Terrorism: A shifting landscape

The war on terror and the Osama bin Laden manhunt have brought an age-old debate about self-censorship to the geosciences.

The camera angle was tight, neatly framing Osama bin Laden, his second in command Ayman al-Zawahiri, and their two cohorts, sitting in an indistinguishable ravine, perhaps somewhere along the Afghanistan-Pakistan border. The tape, which aired first on Aljazeera a month after 9/11 and featured bin Laden praising the attacks, contained no clues of the terrorists’ location–until its final few throwaway frames.

As he watched the tape’s concluding moments on CNN, Jack Shroder, a geoscientist at the University of Nebraska at Omaha (UNO), noticed something–the camera had been filming when it was wrestled from its tripod. The tight frame around bin Laden now swung suddenly upward, providing a split-second glance of sheared crystalline rocks. “I know where that is!” exclaimed Shroder, who mapped Afghanistan in the 1970s and cofounded the Afghanistan Studies Center at UNO. “That’s the Spin Ghar range.”
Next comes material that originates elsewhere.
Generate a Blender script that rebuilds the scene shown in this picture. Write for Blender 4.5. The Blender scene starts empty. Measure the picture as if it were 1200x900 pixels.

The rest happened quickly. After Shroder told a reporter where he believed the tape was shot, U.S. government officials visited him in Omaha and asked him to keep his expert opinion quiet–they also enlisted him in the bin Laden manhunt. Meanwhile, at the University of Cincinnati, geography researcher Richard Beck was inspired by Shroder’s deduction. Familiar with the Pakistan side of the border from doing exploratory fieldwork there for Amoco, Beck began formulating his own guess as to bin Laden’s whereabouts. Within a few weeks, he was forwarding possible search targets, such as Afghanistan’s Zhawar Kili cave complex, to the U.S. military, officially ushering the geosciences (geography and geology) into the war on terror.

That two academics would work so closely with the government at first gave no one in the geoscience community pause. The U.S. government and geoscientists have been intertwined for decades; a large number of geoscientists are either employees of offices such as the National Geospatial-Intelligence Agency, or they work on outsourced projects that are bankrolled by federal dollars. Nor were Beck and Shroder alone. A number of other geoscientists rapidly realized their expertise could be applied to combating terrorism. In January 2002, the Association of American Geographers (AAG) held a workshop to discuss how its members could aid in areas as disparate as emergency response and biosecurity.

Beck, too, wanted to collaborate with his colleagues. In the May 2003 issue of the AAG journal Professional Geographer, he detailed his successes and frustrations in the bin Laden search–with one caveat: “Some information sources used in this study, some details of the method, and some conclusions have been omitted” for the safety of U.S. personnel in Afghanistan.

This proviso raised some hackles. “We’re in the business of fairness, openness, and transparency,” says John O’Loughlin, a geography professor at the University of Colorado and editor of the non-AAG affiliated journal Political Geography. “Anything that violates that doesn’t belong in an academic journal.”

O’Loughlin contends that the gold standard for academic publication is that research be replicable and that Beck’s work didn’t meet that standard. Beck disagrees, arguing that Shroder did exactly that when he commented on Beck’s work (and revealed much of his own) in a November 2005 Professional Geographer article. “There’s a certain segment of academia that’s rabid, and you’re never going to satisfy them,” Beck says.

“Self-censorship is a completely legitimate thing to do,” adds Shroder, who, at the government’s request, removed many sensitive items from the Afghanistan Studies Center web site after 9/11.

Troubled by such sentiment, O’Loughlin is taking the matter to the AAG Publications Committee in hopes of persuading it to devise more rigid replication standards that would prevent publication without, as he terms it, “the full Monty”–complete openness–regarding methods and funding.

As for Beck and Shroder, they’ve long relinquished their search for bin Laden. Despite the criticism and the fact that bin Laden’s still at large, they believe they made an important contribution to both geoscience and the war on terror. Especially, Shroder says, considering bin Laden’s new preferred means of communication–audiotape. “They sure got the message that we can tell where they are.”